Nervige Funnelfallen

Viele Eigentümer sind genervt von Funnelfallen und riechen 10 Meter gegen den Wind, dass sie nach Abgabe ihrer Kontaktdaten bombardiert werden von Mails oder Anrufen. Unseren Auswertungen zufolge beschränken Pay-Walls die Leadquote auf ein Verhältnis von 1:10, was bedeutet, dass neun von zehn Eigentümern den Vorgang abbrechen, obwohl sie vom Ergebnis nur noch ein Klick trennt. Mit den meisten Tools kann also der Makler das Geschehen nicht aktiv beeinflussen und auch seine Rolle als Marktkenner nicht ausspielen. Sollten die Nutzer von Bewertungstools also nicht mehr die Abgabe von Kontaktdaten zur Bedingung machen? Tatsächlich würde ein freier Zugang die Benutzung des Tools deutlich erhöhen. Die im Moment ausgegebenen Spannen dürfen bei im offenen Bereich deutlich breiter dargestellt werden als üblicherweise hinter der Pay-Wall. Der Berliner Makler Peter Guthmann realisiert das bereits auf diese Weise und stellt Quartiersbewertungen zur Verfügung. Dabei gibt der Anwender nicht mehr die Straße ein, sondern wählt lediglich den Kiez oder Bezirk aus, um die Lage einzugrenzen. Die Immobilienangaben werden reduziert auf die Größe und es wird unterschieden zwischen Kapitalanlagen und Wohnimmobilien. Das war’s.

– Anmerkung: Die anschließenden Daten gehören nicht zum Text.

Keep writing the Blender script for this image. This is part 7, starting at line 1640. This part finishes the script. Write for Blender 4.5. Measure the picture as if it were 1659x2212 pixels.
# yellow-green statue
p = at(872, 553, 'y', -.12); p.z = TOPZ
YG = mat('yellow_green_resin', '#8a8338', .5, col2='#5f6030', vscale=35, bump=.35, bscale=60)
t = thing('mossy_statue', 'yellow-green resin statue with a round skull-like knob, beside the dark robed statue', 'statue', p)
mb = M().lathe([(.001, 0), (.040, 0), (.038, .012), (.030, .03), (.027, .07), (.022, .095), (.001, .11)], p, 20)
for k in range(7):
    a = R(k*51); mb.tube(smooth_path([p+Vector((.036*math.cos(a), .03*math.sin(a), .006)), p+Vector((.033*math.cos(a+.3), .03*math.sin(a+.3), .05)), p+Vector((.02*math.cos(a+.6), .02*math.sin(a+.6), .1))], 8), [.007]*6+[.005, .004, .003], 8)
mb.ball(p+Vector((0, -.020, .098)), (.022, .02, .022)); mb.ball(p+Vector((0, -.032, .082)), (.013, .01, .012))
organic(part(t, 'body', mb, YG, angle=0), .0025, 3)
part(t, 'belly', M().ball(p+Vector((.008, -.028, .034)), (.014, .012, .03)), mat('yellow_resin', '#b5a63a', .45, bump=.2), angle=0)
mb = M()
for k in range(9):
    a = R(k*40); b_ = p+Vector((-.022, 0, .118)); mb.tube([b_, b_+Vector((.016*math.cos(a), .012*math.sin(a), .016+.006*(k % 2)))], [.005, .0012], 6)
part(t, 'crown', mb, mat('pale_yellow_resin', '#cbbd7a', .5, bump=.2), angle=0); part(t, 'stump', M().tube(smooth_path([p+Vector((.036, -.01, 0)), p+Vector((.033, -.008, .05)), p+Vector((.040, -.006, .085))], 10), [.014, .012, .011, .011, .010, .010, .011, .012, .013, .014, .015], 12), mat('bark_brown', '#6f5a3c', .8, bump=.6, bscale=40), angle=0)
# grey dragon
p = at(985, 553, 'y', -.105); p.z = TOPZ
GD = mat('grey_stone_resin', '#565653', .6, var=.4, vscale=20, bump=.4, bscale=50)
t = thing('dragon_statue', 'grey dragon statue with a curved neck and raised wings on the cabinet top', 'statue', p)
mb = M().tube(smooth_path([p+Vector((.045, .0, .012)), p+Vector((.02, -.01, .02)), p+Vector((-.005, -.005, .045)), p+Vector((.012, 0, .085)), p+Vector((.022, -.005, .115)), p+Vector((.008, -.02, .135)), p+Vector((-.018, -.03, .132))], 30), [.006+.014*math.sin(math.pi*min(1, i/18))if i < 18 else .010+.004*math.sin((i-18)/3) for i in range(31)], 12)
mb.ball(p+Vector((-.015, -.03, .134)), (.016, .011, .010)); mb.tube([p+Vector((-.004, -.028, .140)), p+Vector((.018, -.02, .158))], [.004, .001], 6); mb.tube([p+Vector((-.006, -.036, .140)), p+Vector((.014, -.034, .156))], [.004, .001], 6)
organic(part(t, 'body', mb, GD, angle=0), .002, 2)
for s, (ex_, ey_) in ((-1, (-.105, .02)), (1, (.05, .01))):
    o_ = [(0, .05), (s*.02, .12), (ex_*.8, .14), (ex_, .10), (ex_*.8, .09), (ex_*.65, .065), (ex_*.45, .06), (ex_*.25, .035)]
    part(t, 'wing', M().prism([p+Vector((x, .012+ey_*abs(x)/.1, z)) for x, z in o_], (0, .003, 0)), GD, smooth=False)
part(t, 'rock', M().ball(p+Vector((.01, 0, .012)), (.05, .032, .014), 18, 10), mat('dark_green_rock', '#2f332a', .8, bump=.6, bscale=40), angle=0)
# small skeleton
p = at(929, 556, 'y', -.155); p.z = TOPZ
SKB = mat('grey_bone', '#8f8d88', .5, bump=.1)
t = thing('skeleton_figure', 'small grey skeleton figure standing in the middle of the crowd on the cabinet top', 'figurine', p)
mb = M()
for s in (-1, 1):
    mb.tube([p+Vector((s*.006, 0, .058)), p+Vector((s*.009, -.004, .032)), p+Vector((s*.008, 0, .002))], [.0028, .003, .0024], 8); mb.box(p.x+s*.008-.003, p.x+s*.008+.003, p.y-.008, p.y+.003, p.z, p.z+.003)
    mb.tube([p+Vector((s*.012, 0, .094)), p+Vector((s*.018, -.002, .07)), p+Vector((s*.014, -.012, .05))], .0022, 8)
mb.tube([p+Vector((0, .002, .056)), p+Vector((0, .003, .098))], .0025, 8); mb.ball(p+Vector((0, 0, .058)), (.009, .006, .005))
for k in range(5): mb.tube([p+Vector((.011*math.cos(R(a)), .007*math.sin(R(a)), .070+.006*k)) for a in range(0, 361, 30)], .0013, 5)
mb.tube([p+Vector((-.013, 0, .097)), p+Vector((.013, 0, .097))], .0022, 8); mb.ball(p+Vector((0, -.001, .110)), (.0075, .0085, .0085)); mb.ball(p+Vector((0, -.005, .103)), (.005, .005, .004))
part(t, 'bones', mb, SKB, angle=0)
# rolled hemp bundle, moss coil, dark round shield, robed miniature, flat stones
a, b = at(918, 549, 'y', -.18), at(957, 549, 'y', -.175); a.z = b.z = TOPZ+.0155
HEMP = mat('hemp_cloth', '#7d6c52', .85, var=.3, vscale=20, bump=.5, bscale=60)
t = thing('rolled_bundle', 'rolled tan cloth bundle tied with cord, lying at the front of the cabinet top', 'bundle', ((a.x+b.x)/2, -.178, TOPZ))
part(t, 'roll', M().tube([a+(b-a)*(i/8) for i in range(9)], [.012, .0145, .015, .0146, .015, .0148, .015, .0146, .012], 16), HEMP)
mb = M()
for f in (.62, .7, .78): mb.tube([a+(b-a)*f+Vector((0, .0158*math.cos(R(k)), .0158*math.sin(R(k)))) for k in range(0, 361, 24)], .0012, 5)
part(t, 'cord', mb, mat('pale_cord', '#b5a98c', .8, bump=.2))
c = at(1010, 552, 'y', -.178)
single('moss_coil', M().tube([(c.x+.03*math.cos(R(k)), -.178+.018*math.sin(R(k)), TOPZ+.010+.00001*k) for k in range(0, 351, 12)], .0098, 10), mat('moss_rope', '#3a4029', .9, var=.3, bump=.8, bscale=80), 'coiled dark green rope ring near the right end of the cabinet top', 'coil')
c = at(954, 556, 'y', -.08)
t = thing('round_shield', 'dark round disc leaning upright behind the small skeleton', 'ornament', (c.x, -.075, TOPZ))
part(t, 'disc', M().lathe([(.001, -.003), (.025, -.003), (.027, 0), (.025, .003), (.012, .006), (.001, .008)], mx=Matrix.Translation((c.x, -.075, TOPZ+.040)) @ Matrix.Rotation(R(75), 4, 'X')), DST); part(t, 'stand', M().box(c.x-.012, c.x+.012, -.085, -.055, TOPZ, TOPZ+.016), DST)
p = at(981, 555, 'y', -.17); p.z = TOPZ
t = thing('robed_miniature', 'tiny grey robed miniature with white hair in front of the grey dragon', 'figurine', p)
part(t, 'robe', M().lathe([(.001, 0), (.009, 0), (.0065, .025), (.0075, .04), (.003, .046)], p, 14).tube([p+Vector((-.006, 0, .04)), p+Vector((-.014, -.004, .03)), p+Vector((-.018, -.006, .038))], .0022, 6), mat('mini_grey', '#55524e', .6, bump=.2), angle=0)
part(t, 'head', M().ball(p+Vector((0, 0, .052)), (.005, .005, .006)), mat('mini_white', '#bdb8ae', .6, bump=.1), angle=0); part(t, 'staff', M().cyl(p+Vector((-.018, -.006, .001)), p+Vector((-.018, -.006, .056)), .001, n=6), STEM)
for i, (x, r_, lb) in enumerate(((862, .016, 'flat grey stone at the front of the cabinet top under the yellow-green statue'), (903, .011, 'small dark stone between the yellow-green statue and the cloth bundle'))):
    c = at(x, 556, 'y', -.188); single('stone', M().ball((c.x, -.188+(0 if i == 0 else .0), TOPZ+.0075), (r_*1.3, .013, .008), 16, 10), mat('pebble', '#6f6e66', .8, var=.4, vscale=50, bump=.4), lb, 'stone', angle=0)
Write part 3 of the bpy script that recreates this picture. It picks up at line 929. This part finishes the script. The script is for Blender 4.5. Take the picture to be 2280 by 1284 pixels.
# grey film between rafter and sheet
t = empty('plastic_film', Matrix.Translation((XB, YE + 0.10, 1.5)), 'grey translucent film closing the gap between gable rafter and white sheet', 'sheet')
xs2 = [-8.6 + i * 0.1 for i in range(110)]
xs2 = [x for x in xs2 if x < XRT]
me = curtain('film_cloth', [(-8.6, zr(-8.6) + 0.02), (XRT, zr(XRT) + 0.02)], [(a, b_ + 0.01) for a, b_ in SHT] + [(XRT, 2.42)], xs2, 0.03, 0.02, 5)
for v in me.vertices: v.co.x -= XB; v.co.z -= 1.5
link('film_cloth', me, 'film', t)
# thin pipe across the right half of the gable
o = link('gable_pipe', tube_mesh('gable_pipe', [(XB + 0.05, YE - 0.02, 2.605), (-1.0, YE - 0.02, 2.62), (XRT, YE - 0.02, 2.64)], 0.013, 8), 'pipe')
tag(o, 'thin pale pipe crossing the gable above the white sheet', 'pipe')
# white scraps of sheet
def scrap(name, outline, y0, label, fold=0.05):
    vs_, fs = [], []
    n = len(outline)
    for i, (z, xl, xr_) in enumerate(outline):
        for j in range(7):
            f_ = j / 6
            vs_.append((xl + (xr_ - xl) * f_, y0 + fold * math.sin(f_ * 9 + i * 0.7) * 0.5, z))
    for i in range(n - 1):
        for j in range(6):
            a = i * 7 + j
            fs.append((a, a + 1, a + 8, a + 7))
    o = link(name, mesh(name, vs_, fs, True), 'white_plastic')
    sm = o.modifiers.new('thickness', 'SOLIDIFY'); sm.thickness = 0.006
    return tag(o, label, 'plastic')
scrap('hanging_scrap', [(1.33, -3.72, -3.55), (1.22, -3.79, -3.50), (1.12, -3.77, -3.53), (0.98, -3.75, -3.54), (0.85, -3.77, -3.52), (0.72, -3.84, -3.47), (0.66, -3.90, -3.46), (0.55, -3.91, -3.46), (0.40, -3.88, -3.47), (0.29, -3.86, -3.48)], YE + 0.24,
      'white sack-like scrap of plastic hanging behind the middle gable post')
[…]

Der beeinflussbare Bereich für den Makler

Auf der Ergebnisseite – wohlgemerkt, ohne dass Kontaktdaten abgegeben werden müssen – erhält der Anwender dann einen Überblick über die übliche Preisspanne, die durchschnittliche Angebotsdauer und vergleichbare Angebote im Markt. Zum Lead kommt es erst, wenn der Eigentümer es genauer wissen möchte und diesen Wunsch über ein Formular übermittelt. Jetzt beginnt der beeinflussbare Bereich für den Makler. Der Eigentümer möchte es also genauer wissen. Das bedeutet, dass objektspezifisch ermittelt werden muss, wo der aktuelle Preis liegt. Eine erneute (kleinere) Spanne verbietet sich aus meiner Sicht, denn der potentielle Verkäufer hat bereits zum Ausdruck gebracht, dass er nun eine präzise Einschätzung wünscht. Der Makler wird sich also gegenüber dem Eigentümer auf einen Preis festlegen müssen und gleichzeitig noch genügend Bewegungsraum benötigen, den Wert nach oben oder unten korrigieren zu können. Mit vollautomatisierten Systemen ist das nicht möglich. Die Zukunft des Bewertungstools liegt in der Fähigkeit, viele Datenquellen unter einem Dach zu vereinen und eine interaktive Anwendung zu schaffen mit der Möglichkeit, live auf die angezeigten Werte Einfluss nehmen zu können. Aus Sicht des Eigentümers muss ein Cockpit geschaffen werden, das alle die Preisermittlung beeinflussenden Stellschrauben enthält, konkret: die aktuelle Angebotslage, die Wertentwicklungstrends, die Auswertung von Kauffällen, die Maklerstrategie. In direkter Kommunikation am Bildschirm wird der Marktkenner mit seiner langjährigen Erfahrung, die Wirkungen der Preisgestaltung auf die Vermarktungsdauer verständlich machen können. Er ist auch in der Lage, die Rentabilität von Sanierungen oder Erneuerungen des Heizungssystems sichtbar zu machen oder Nachfrageaussagen zu liefern, die ebenfalls den Verkaufspreis beeinflussen.